On Tue, 23 Apr 2002, Jeff Eckermann wrote:

jeff=# select version();
version

-------------------------------------------------------------------
PostgreSQL 7.2 on i386-portbld-freebsd4.5, compiled
by GCC 2.95.3
(1 row)

I need to convert the "epoch" (i.e. number of seconds)
timestamp to a PostgreSQL timestamp.

The extract/date_part functions do it easily the other
way, but I have had some difficulty in doing what I
need.

According to posts in the archives, the following used
to work:

jeff=# select extract (epoch from
current_timestamp(0));
date_part
------------
1019571752
(1 row)

jeff=# select timestamp(1019571752);
ERROR: TIMESTAMP(1019571752) WITH TIME ZONE precision
must be between 0 and 13

You'd need to double quote that timestamp to differentiate
the function from the data type: "timestamp"(1019571752)

#3Thomas Lockhart
lockhart@fourpalms.org
In reply to: Jeff Eckermann (#1)
Re: Convert "epoch" to timestamp

...

Can I rely on this continuing to work? Apparently
not, because the docs say (wrt "abstime" and
"reltime"): "Any or all of these internal types might
disappear in a future release."

Right. But it won't disappear from the version you are running ;)

The following also works:

lockhart=# select timestamp without time zone 'today',
lockhart=> timestamp without time zone '1970-01-01'
lockhart=> + cast('1019520000' as interval);
timestamp | ?column?
---------------------+---------------------
2002-04-23 00:00:00 | 2002-04-23 00:00:00

I'm not sure what other features for integer->timestamp conversions may
be available in the future, but the above conforms to SQL9x standards so
is likely to be a good choice...

- Thomas

#4Tom Lane
tgl@sss.pgh.pa.us
In reply to: Jeff Eckermann (#1)
Re: Convert "epoch" to timestamp

Jeff Eckermann <jeff_eckermann@yahoo.com> writes:

According to posts in the archives, the following used
to work:

jeff=# select timestamp(1019571752);
ERROR: TIMESTAMP(1019571752) WITH TIME ZONE precision
must be between 0 and 13
jeff=#

Still works if you quote it:

regression=# select "timestamp"(1019571752);
timestamp
---------------------
2002-04-23 10:22:32
(1 row)

regression=# select "timestamptz"(1019571752);
timestamptz
------------------------
2002-04-23 10:22:32-04
(1 row)

However, the cast to abstime may be preferable, since Thomas is unlikely
to keep fiddling with the syntax and semantics of that type ;-) ;-).

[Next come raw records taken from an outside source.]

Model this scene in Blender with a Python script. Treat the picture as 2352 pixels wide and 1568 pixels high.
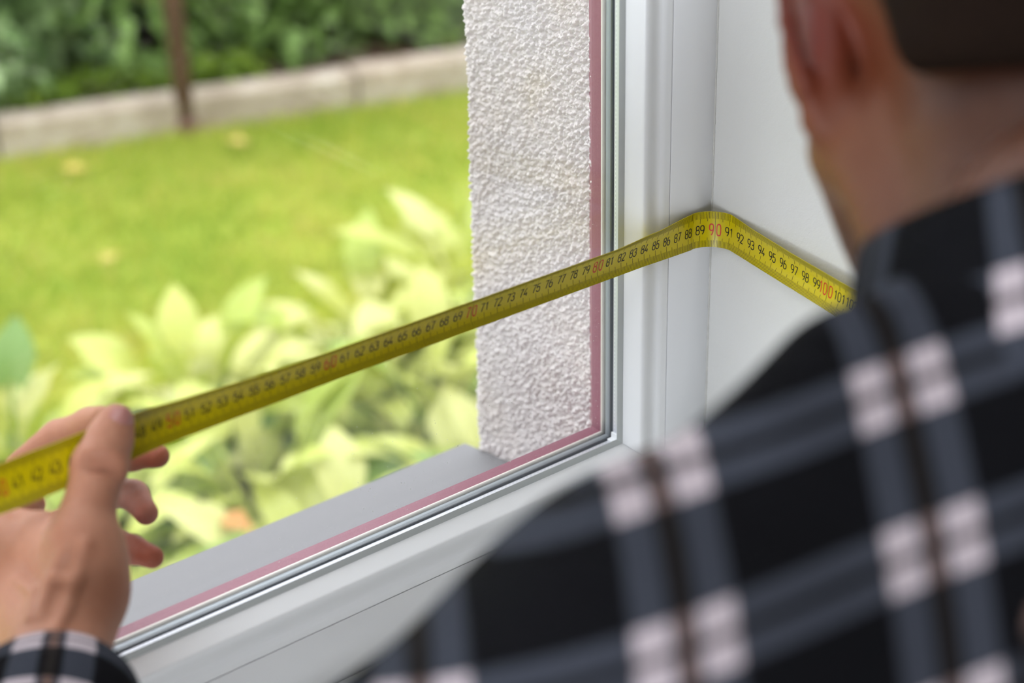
import bpy, bmesh, math, random
import numpy as np
from mathutils import Vector, Matrix, noise

random.seed(7)
RNG = np.random.default_rng(7)
SC = bpy.context.scene
COL = SC.collection
for o in list(bpy.data.objects):
    bpy.data.objects.remove(o)

# ------------------------------------------------------------------ camera
# X runs along the window to the right, Y goes outdoors, Z up; the origin is the corner of window frame
# and right reveal at the height of the tape.
FPX = 4037.93
CAM = Vector((-0.75894, -0.75455, 0.45247))
CX = Vector((0.78041809, -0.62487677, -0.02183181))      # camera right
CY = Vector((-0.29640617, -0.33899105, -0.8928765))      # camera down
CZ = Vector((0.55053699, 0.70328806, -0.44977208))       # camera forward
cam_data = bpy.data.cameras.new('camera')
cam = bpy.data.objects.new('camera', cam_data)
COL.objects.link(cam)
cam.matrix_world = Matrix(((CX.x, -CY.x, -CZ.x, CAM.x), (CX.y, -CY.y, -CZ.y, CAM.y),
                           (CX.z, -CY.z, -CZ.z, CAM.z), (0, 0, 0, 1)))
cam_data.sensor_width = 36.0
cam_data.sensor_fit = 'HORIZONTAL'
cam_data.lens = 61.805
cam_data.clip_start = 0.02
cam_data.clip_end = 200
cam_data.dof.use_dof = True
cam_data.dof.focus_distance = 1.125
cam_data.dof.aperture_fstop = 4.0
SC.camera = cam


def at(x, y, d=None, X=None, Y=None, Z=None):
    """survey helper: the place in the room or garden that the photograph shows at pixel x, y"""
    r = CX * ((x - 1176) / FPX) + CY * ((y - 784) / FPX) + CZ
    if d is None:
        if X is not None:
            d = (X - CAM.x) / r.x
        elif Y is not None:
            d = (Y - CAM.y) / r.y
        else:
            d = (Z - CAM.z) / r.z
    return CAM + r * d


# ------------------------------------------------------------------ sky, light, exposure
world = bpy.data.worlds.new('overcast_sky')
SC.world = world
world.use_nodes = True
wn = world.node_tree.nodes
wl = world.node_tree.links
wn.clear()
w_out = wn.new('ShaderNodeOutputWorld')
w_bg = wn.new('ShaderNodeBackground')
w_tc = wn.new('ShaderNodeTexCoord')
w_sep = wn.new('ShaderNodeSeparateXYZ')
w_ramp = wn.new('ShaderNodeValToRGB')
wl.new(w_tc.outputs['Generated'], w_sep.inputs[0])
wl.new(w_sep.outputs['Z'], w_ramp.inputs[0])
w_ramp.color_ramp.elements[0].position = 0.0
w_ramp.color_ramp.elements[0].color = (0.54, 0.58, 0.63, 1)
w_ramp.color_ramp.elements[1].position = 1.0
w_ramp.color_ramp.elements[1].color = (1.52, 1.55, 1.60, 1)
wl.new(w_ramp.outputs[0], w_bg.inputs[0])
w_bg.inputs[1].default_value = 2.65
wl.new(w_bg.outputs[0], w_out.inputs[0])

# low daylight fill: area light added in an unseen opening of the left wall
la = bpy.data.lights.new('low_daylight_fill', 'AREA')
la.shape = 'RECTANGLE'
la.size = 1.7
la.size_y = 1.25
la.energy = 82
la.color = (0.91, 0.965, 1.03)
lo = bpy.data.objects.new('low_daylight_fill', la)
COL.objects.link(lo)
lo.location = (-2.95, -1.75, -0.42)
lo.rotation_euler = (math.radians(90), 0, math.radians(-90))     # faces +X
lc = bpy.data.lights.new('ceiling_fill_light', 'AREA')  # fill light added under the ceiling, no lamp is known there
lc.shape = 'RECTANGLE'
lc.size = 1.2
lc.size_y = 0.5
lc.energy = 7
lc.color = (0.95, 0.985, 1.03)
lco = bpy.data.objects.new('ceiling_fill_light', lc)
COL.objects.link(lco)
lco.location = (-1.00, -0.45, 1.42)
SC.view_settings.view_transform = 'Standard'
SC.view_settings.look = 'None'
SC.view_settings.exposure = 0.18
SC.view_settings.gamma = 1.0
SC.view_settings.use_curve_mapping = False
SC.cycles.transparent_max_bounces = 24
SC.cycles.max_bounces = 10
SC.cycles.diffuse_bounces = 6


# ------------------------------------------------------------------ helpers
def srgb(r, g, b):
    f = lambda c: ((c / 255 + 0.055) / 1.055) ** 2.4 if c > 10 else c / 255 / 12.92
    return (f(r), f(g), f(b), 1.0)


def outdoor(r, g, b):
    """outdoor colours, toned to the brightness of the sky"""
    return srgb(r * 0.905, g * 0.905, b * 0.905)


class NT:
    def __init__(self, name):
        self.m = bpy.data.materials.new(name)
        self.m.use_nodes = True
        self.n = self.m.node_tree.nodes
        self.l = self.m.node_tree.links
        self.b = self.n['Principled BSDF']
        self.out = self.n['Material Output']

    def new(self, t, **kw):
        x = self.n.new(t)
        for k, v in kw.items():
            setattr(x, k, v)
        return x

    def link(self, a, b):
        self.l.new(a, b)

    def math(self, op, a, b=None, c=None):
        x = self.n.new('ShaderNodeMath')
        x.operation = op
        for i, v in enumerate((a, b, c)):
            if v is None:
                continue
            if isinstance(v, (int, float)):
                x.inputs[i].default_value = v
            else:
                self.l.new(v, x.inputs[i])
        return x.outputs[0]

    def mix(self, f, a, b, blend='MIX'):
        x = self.n.new('ShaderNodeMix')
        x.data_type = 'RGBA'
        x.blend_type = blend
        for s, v in ((x.inputs[0], f), (x.inputs[6], a), (x.inputs[7], b)):
            if isinstance(v, (int, float)):
                s.default_value = v
            elif isinstance(v, tuple):
                s.default_value = v
            else:
                self.l.new(v, s)
        return x.outputs[2]

    def noise(self, scale, detail=3, rough=0.5, vec=None, coord='Object'):
        x = self.n.new('ShaderNodeTexNoise')
        x.inputs['Scale'].default_value = scale
        x.inputs['Detail'].default_value = detail
        x.inputs['Roughness'].default_value = rough
        if vec is None:
            tc = self.n.new('ShaderNodeTexCoord')
            vec = tc.outputs[coord]
        self.l.new(vec, x.inputs['Vector'])
        return x.outputs['Fac']

    def ramp(self, fac, *stops):
        x = self.n.new('ShaderNodeValToRGB')
        e = x.color_ramp.elements
        while len(e) < len(stops):
            e.new(0.5)
        for el, (p, c) in zip(e, stops):
            el.position = p
            el.color = c
        self.l.new(fac, x.inputs[0])
        return x.outputs[0]

    def bump(self, h, strength=0.3, dist=0.001):
        x = self.n.new('ShaderNodeBump')
        x.inputs['Strength'].default_value = strength
        x.inputs['Distance'].default_value = dist
        self.l.new(h, x.inputs['Height'])
        self.l.new(x.outputs[0], self.b.inputs['Normal'])

    def set(self, **kw):
        for k, v in kw.items():
            s = self.b.inputs[k.replace('_', ' ')]
            if hasattr(v, 'is_linked') or hasattr(v, 'links'):
                self.l.new(v, s)
            else:
                s.default_value = v
        return self


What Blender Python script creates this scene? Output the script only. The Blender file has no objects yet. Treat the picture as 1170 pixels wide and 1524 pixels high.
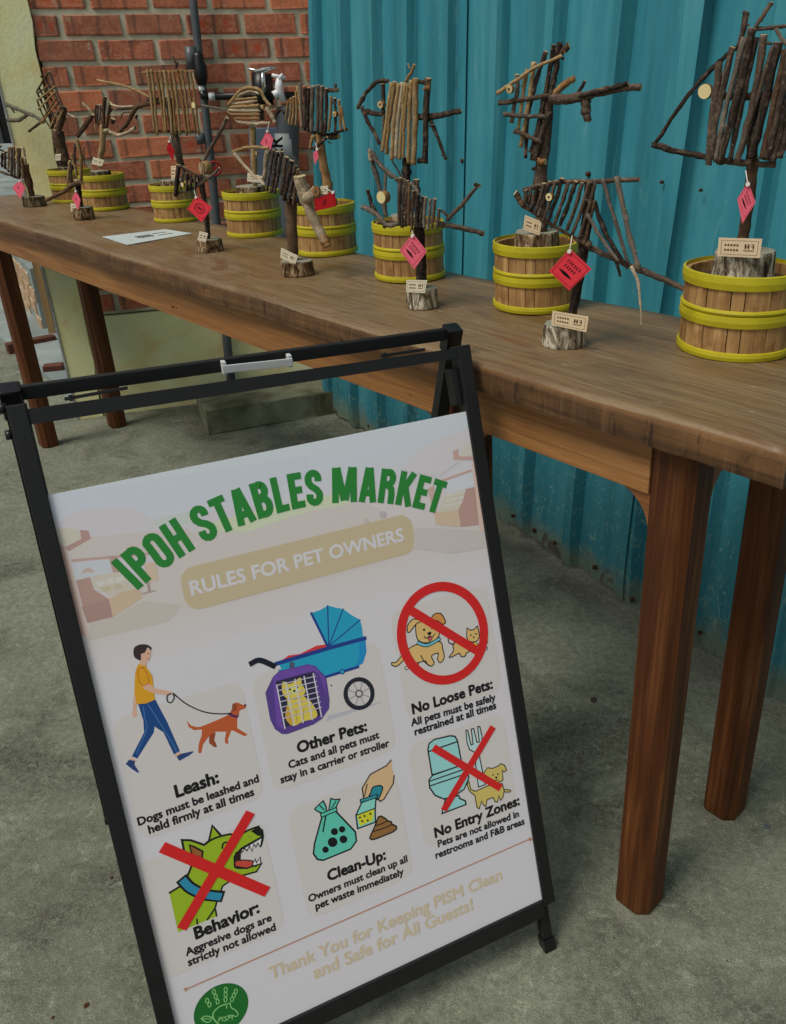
import bpy, bmesh, math, random
from mathutils import Vector, Matrix, geometry
random.seed(7)
R = math.radians
sc = bpy.context.scene
col = sc.collection

# ------------------------------------------------------------------ camera
F, PCX, PCY = 1228.48, 680.60, 697.21            # focal length and optical centre for a 1170 x 1524 frame
PITCH, ROLL, CAMH = R(25.3077), R(-1.48908), 1.3011
fwd = Vector((0, math.cos(PITCH), -math.sin(PITCH)))
r0 = Vector((1, 0, 0)); u0 = r0.cross(fwd)
rt = r0*math.cos(ROLL) + u0*math.sin(ROLL)
up = -r0*math.sin(ROLL) + u0*math.cos(ROLL)
EYE = Vector((0, 0, CAMH))
cd = bpy.data.cameras.new('camera'); cam = bpy.data.objects.new('camera', cd); col.objects.link(cam)
m = Matrix((rt, up, -fwd)).transposed().to_4x4(); m.translation = EYE
cam.matrix_world = m
cd.sensor_fit = 'HORIZONTAL'; cd.sensor_width = 36; cd.lens = F/1170*36
cd.shift_x = (585-PCX)/1170; cd.shift_y = (PCY-762)/1170
cd.clip_start = 0.02; cd.clip_end = 500
sc.camera = cam

# ------------------------------------------------------------------ world, sun, exposure
SUN_EL, SUN_AZ = 58, -128          # azimuth of the light source measured from +Y towards +X
w = bpy.data.worlds.new('World'); sc.world = w; w.use_nodes = True
nt = w.node_tree; bg = nt.nodes['Background']; sky = nt.nodes.new('ShaderNodeTexSky')
sky.sky_type = 'NISHITA'; sky.sun_disc = False; sky.sun_elevation = R(SUN_EL); sky.sun_rotation = R(SUN_AZ)
sky.air_density = 1.0; sky.dust_density = 4.0; sky.ozone_density = 1.0
hs = nt.nodes.new('ShaderNodeHueSaturation'); hs.inputs['Saturation'].default_value = 0.35
nt.links.new(sky.outputs[0], hs.inputs['Color']); nt.links.new(hs.outputs[0], bg.inputs[0])
bg.inputs[1].default_value = 0.075
sd = bpy.data.lights.new('sun', 'SUN'); sd.energy = 1.5; sd.angle = R(22); sd.color = (1, .97, .9)
sun = bpy.data.objects.new('sun', sd); col.objects.link(sun)
az, el = R(SUN_AZ), R(SUN_EL)
sdir = Vector((math.sin(az)*math.cos(el), math.cos(az)*math.cos(el), math.sin(el)))
sun.rotation_euler = sdir.to_track_quat('Z', 'Y').to_euler()
sc.view_settings.view_transform = 'Standard'; sc.view_settings.look = 'None'
sc.view_settings.exposure = 0.17; sc.view_settings.gamma = 1
sc.cycles.max_bounces = 6

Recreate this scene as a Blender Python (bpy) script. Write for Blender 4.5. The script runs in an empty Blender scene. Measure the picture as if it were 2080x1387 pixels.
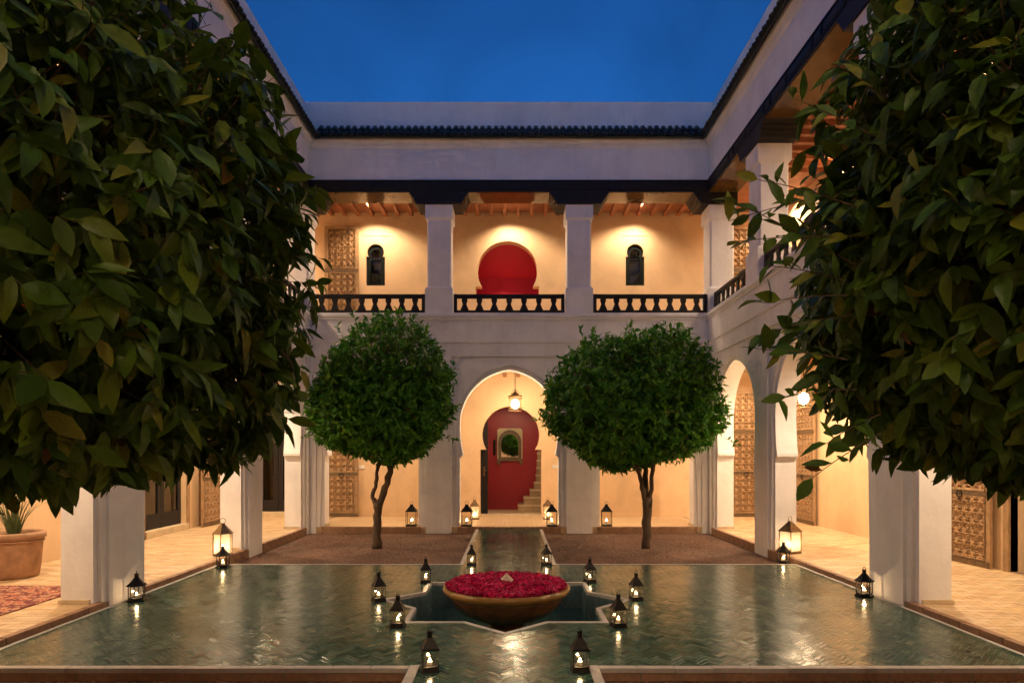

Eventually there should be an exact converse of the extract(epoch)
functionality, rather than these various kluges relying on
abstime-to-integer equivalence.

We'll probably start thinking about removing abstime when Unix systems
start to migrate away from 32-bit time_t, which one hopes will happen
well before the year 2038. So eventually something's got to be done.